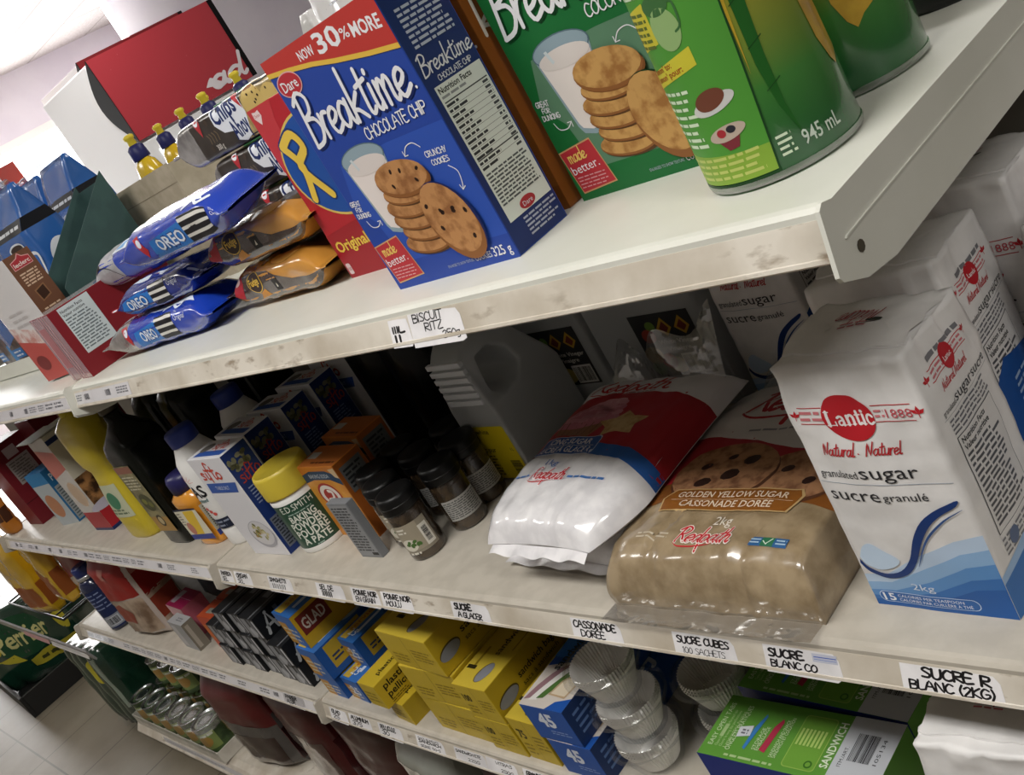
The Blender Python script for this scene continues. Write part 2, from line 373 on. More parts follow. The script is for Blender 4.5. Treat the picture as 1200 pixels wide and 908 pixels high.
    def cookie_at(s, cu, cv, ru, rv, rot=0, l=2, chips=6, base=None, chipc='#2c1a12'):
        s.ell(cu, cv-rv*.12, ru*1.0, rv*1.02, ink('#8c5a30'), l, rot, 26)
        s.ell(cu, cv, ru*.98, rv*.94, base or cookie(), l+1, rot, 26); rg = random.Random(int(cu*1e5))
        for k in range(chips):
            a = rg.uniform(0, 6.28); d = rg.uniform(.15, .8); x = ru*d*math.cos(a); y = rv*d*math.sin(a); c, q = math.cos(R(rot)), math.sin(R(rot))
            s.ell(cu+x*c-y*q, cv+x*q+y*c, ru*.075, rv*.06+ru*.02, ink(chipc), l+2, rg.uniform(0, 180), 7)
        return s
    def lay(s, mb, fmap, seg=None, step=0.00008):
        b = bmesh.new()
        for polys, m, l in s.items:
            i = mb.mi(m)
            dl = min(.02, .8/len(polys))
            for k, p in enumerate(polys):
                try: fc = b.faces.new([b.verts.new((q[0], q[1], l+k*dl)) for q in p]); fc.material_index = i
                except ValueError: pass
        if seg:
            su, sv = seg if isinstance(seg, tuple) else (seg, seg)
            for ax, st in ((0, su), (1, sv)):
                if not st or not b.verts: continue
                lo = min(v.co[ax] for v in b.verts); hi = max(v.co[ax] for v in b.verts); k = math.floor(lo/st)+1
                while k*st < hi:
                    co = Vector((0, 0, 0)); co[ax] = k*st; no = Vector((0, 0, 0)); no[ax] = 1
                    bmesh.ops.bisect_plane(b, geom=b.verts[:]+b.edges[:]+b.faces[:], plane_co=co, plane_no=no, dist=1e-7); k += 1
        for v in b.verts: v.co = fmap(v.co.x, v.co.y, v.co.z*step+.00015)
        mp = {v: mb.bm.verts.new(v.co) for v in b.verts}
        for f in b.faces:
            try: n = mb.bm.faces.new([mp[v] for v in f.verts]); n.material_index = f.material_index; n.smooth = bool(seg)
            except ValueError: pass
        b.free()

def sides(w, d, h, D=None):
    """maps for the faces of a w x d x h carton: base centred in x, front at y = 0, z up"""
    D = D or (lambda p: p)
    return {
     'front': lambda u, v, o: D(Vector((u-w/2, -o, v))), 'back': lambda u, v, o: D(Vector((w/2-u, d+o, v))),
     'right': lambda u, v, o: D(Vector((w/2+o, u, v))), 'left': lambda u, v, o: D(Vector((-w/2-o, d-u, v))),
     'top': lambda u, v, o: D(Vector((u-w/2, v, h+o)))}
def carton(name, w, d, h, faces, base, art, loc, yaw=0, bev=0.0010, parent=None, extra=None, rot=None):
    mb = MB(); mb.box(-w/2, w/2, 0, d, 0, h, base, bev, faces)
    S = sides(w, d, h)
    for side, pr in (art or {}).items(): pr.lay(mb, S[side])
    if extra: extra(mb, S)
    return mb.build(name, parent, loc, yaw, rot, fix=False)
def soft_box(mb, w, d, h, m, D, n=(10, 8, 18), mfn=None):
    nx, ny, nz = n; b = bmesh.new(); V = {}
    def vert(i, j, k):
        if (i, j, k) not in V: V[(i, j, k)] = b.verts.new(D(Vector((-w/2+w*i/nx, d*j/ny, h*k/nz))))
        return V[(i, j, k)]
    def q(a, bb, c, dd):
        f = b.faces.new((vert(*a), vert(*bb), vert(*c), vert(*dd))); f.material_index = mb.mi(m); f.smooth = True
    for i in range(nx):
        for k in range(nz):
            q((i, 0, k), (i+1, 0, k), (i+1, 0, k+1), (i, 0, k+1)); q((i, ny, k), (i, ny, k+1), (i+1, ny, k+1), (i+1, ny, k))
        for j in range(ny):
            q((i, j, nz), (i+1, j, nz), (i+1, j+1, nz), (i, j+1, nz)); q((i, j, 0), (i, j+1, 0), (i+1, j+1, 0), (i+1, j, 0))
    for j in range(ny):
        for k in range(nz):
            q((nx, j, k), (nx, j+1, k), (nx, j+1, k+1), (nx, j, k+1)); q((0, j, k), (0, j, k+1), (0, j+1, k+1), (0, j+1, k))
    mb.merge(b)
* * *
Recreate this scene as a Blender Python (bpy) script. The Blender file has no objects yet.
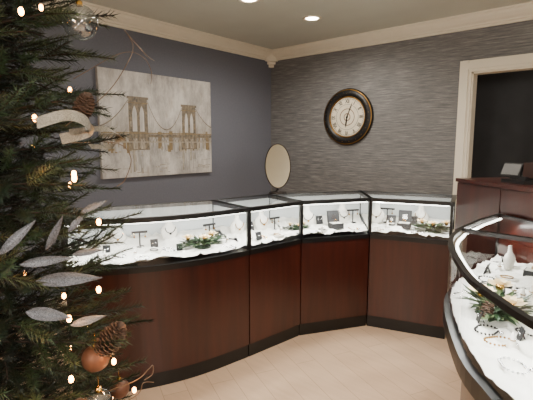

• Written instruction
Copy all the lines above that hold the string "scene".

• Solution to the exercise
The Blender Python script for this scene continues. Write part 2, from line 373 on. More parts follow. The script is for Blender 4.5. Treat the picture as 1200 pixels wide and 908 pixels high.
Recreate this scene as a Blender Python (bpy) script. The Blender file has no objects yet.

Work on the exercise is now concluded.